Benefit fraudster Frances Noble, who cheated £600k out of council, 'dies on the run in Germany'
One of the country’s oldest fugitives - who went on the run to Berlin before she was sentenced for a £600,000 care package fraud - is believed to have died.
Frances Noble, 66, was jailed in her absence for four years and nine months in June last year in what the judge said was possibly the largest fraud of its type to come before the English courts.
Extradition proceedings to bring Noble back from Germany began in December but at St Albans Crown Court on Tuesday a proceeds of crime hearing against her was adjourned for evidence of her death to be produced.
Noble had been sentenced, along with her daughter and son-in-law Laura and Philip Borrell, for their part in the fraud on Hertfordshire County Council.
Laura Borrell, now 45, was jailed for three years and nine months and Philip Borrell, now 47, was jailed for four years and three months.

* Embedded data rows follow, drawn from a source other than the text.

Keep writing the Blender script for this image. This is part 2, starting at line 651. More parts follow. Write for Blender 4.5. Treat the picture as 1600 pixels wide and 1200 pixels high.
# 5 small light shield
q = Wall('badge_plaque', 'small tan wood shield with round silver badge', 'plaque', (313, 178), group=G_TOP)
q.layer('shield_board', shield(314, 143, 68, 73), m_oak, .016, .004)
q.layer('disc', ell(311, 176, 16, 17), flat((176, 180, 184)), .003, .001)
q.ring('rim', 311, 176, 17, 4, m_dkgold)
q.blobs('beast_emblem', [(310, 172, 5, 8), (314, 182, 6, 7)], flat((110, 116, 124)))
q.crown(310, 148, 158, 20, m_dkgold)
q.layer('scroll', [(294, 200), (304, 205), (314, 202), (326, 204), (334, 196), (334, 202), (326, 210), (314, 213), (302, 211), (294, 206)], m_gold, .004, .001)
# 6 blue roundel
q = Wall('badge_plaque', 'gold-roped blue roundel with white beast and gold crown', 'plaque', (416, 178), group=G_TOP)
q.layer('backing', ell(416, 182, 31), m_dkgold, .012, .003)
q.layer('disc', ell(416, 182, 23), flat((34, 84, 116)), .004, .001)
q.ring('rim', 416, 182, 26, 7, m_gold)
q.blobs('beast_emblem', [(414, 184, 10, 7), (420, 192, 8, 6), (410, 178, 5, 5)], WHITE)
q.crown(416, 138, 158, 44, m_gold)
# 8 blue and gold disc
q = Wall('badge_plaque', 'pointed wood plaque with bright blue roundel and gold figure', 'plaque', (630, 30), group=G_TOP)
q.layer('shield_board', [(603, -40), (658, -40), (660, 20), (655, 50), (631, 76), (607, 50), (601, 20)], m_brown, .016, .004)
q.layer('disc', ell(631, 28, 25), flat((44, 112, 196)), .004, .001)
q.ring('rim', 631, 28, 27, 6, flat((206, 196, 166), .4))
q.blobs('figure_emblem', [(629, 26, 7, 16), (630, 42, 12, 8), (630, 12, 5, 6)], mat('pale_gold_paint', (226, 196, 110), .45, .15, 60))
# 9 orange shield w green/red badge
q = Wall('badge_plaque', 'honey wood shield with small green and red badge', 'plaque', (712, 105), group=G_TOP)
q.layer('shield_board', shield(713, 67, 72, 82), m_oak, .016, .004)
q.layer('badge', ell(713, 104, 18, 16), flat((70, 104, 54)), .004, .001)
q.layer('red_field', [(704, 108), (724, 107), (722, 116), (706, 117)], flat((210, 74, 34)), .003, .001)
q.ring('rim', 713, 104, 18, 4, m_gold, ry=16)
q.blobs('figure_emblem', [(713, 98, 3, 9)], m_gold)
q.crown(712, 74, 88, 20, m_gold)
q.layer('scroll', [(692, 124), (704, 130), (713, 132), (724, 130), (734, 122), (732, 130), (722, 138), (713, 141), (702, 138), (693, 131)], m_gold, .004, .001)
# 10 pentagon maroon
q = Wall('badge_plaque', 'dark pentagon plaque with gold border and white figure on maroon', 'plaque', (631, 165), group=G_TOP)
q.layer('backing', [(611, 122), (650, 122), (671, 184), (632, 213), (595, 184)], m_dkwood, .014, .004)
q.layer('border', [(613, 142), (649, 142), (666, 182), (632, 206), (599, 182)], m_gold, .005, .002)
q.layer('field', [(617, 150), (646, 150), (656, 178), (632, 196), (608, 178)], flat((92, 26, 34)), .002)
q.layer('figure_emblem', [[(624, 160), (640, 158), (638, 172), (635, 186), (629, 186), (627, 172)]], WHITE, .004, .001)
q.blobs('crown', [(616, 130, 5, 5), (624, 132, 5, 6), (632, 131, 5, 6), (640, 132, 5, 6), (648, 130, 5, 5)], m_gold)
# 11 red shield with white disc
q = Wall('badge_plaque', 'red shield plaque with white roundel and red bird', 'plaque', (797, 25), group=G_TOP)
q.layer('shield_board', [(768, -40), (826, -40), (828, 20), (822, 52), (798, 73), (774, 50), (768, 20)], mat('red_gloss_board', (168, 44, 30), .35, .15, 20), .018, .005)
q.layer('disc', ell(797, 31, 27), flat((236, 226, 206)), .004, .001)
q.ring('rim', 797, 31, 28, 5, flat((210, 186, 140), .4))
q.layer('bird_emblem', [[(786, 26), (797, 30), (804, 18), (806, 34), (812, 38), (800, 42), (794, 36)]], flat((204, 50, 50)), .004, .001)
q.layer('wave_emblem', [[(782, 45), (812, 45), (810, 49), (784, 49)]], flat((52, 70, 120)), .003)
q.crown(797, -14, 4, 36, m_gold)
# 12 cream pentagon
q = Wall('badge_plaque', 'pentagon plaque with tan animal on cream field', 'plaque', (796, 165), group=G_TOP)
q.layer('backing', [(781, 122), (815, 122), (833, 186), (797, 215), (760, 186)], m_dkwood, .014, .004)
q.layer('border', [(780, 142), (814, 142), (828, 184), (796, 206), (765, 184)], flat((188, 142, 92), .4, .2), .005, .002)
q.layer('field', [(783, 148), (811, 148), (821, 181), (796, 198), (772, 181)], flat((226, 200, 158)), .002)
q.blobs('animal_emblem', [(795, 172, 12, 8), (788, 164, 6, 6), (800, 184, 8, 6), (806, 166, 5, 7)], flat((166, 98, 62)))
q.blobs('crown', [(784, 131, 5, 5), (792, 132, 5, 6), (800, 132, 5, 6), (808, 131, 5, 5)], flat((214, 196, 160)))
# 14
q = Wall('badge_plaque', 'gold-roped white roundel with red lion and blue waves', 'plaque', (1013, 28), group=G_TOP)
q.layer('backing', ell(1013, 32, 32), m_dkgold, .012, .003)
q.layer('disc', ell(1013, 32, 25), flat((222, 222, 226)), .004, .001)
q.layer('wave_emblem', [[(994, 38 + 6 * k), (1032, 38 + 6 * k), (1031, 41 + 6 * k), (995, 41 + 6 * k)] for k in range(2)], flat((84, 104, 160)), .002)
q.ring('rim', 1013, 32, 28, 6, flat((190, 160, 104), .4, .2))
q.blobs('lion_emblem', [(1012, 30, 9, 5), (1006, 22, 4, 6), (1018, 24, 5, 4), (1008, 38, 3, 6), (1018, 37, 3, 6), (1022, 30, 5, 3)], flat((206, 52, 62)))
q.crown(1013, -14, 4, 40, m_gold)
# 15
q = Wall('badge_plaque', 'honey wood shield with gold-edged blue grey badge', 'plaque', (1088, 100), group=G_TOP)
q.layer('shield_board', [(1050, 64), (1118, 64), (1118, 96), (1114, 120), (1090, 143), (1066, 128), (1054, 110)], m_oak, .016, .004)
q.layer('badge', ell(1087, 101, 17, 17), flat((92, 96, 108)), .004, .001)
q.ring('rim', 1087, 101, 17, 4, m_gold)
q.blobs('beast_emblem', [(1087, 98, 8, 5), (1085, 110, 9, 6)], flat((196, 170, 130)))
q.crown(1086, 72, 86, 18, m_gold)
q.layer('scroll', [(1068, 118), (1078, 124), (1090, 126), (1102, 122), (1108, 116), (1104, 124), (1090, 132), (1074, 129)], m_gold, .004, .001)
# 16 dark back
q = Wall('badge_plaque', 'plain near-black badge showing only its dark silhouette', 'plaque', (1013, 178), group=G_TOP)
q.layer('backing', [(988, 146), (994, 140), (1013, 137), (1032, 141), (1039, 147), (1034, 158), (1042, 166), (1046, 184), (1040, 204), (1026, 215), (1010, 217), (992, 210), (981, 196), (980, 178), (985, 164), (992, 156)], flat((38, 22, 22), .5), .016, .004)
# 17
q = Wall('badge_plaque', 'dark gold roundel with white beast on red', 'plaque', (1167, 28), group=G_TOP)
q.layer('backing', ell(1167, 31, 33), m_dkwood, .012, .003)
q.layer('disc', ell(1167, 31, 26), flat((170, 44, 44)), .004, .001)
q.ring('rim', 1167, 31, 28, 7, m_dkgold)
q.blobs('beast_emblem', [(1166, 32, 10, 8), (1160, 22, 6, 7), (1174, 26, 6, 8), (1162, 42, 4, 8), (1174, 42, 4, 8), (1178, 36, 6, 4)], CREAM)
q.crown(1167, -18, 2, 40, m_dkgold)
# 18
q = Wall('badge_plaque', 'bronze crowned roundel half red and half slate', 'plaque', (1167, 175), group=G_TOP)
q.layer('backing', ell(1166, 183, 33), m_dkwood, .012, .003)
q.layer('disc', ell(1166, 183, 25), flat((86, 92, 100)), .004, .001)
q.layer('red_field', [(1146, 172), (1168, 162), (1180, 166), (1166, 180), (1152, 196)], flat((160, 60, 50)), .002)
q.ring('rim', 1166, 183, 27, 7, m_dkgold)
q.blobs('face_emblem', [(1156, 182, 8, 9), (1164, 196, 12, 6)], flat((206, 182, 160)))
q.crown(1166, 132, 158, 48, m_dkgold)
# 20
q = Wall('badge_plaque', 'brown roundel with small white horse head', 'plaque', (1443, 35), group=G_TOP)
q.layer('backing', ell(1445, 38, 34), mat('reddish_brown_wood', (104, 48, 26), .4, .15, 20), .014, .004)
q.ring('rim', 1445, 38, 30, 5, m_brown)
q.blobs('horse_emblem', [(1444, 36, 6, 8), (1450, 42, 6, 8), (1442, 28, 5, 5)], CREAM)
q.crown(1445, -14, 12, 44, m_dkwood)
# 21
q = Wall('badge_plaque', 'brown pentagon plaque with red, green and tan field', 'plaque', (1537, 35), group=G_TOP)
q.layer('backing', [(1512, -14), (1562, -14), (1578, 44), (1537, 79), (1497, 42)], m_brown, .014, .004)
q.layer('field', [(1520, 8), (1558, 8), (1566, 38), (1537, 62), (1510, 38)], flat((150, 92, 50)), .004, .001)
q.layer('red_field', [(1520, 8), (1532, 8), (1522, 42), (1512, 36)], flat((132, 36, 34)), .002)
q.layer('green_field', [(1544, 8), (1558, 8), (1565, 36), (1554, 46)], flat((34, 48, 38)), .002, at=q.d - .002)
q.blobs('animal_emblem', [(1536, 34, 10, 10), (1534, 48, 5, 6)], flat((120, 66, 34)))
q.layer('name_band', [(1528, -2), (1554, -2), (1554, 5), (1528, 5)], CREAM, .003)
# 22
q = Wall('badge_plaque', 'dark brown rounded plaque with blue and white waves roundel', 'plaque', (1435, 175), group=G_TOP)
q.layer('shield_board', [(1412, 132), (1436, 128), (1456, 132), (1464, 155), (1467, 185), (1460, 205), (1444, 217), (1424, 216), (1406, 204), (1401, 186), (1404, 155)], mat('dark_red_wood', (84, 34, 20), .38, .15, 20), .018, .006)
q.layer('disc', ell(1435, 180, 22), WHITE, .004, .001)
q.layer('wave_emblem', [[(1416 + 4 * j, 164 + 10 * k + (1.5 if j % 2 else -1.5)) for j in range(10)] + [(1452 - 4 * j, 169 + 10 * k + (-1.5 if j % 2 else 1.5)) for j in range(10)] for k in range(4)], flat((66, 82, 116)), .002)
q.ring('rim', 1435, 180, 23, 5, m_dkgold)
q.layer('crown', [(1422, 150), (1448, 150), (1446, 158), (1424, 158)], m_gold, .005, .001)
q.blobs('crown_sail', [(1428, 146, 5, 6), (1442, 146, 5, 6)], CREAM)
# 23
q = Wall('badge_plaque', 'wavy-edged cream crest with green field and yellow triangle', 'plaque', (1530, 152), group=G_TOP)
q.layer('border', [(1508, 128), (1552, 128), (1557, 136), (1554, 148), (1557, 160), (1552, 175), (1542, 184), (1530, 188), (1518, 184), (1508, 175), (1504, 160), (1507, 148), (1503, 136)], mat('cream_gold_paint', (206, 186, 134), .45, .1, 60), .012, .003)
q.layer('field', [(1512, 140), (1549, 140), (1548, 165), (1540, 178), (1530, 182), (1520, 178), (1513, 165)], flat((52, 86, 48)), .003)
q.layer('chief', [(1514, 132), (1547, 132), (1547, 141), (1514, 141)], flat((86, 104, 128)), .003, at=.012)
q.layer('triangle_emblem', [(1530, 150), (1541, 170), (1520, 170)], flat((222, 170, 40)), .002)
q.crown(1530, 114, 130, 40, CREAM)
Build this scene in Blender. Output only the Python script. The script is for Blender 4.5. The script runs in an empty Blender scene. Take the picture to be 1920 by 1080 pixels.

Noble had pleaded guilty to fraud by false representation, while the Borrells pleaded guilty to money laundering. They had all been living in Damask Green Road in Weston, Hertfordshire.
When he passed the sentences, Judge Richard Foster said: “This is possibly the largest fraud of its type to come before the English courts.”
Tens of thousands of pounds of the care package money was passed onto the Borrells, who went on luxury North American holidays in Canada, San Francisco, Boston and Orlando.
Between 2005 and 2018, Noble convinced Hertfordshire County Council that her condition was so serious that she required intensive round-the-clock home care at her then-bungalow in Datchworth near Stevenage.
But she was seen by her neighbours walking her dog Bertie early in the morning and was videoed by one as she walked around her back garden. Investigators watched as she took in a Tesco home delivery which she was able to unpack.
Prosecutor Andrew Johnson said when one neighbour saw Noble in her back garden she pulled a hood over her face and said: “I am not Frances. I am her carer.”
Over a 13-year period, between 1 August 2005 and 30 November 2018, Noble had obtained £624,047.15.
On one occasion, supposedly bed-ridden Noble was seen been pushed in a wheelchair by her daughter around the Bluewater Shopping Centre.
Noble, who had claimed she had been on a liquid diet, was filmed eating with her daughter in a restaurant. A care worker also turned up at her home to find her standing up, naked in the bathroom, washing her hair.
When neighbours reported her, Noble claimed to her housing association and the police that she had been the victim of harassment and hate crimes, and persuaded the housing association to raise the height of her fence to prevent her being caught out again.
The investigators found a video she made inside her home in June 2013, in which she was walking around and filmed herself in a mirror.
The Borrells themselves deceived ITV’s This Morning show, telling Philip Schofield and Holly Willoughby she was one of the youngest people ever to have dementia.
The three had moved to Germany with her daughter and son-in-law after the investigation began.
Philip Borrell, who is being held at The Mount Prison near Hemel Hempstead in Hertfordshire, was also due to appear in court for the proceeds of crime hearing. He refused to leave the prison.
Judge Foster said his solicitors should visit him at the prison and a date would be fixed for a new hearing.
Laura Borrell, who is serving her sentence at Peterborough jail, was due in court on Thursday for a similar hearing.
She is said to have benefited by £278,813.65 from her part in the criminal activity.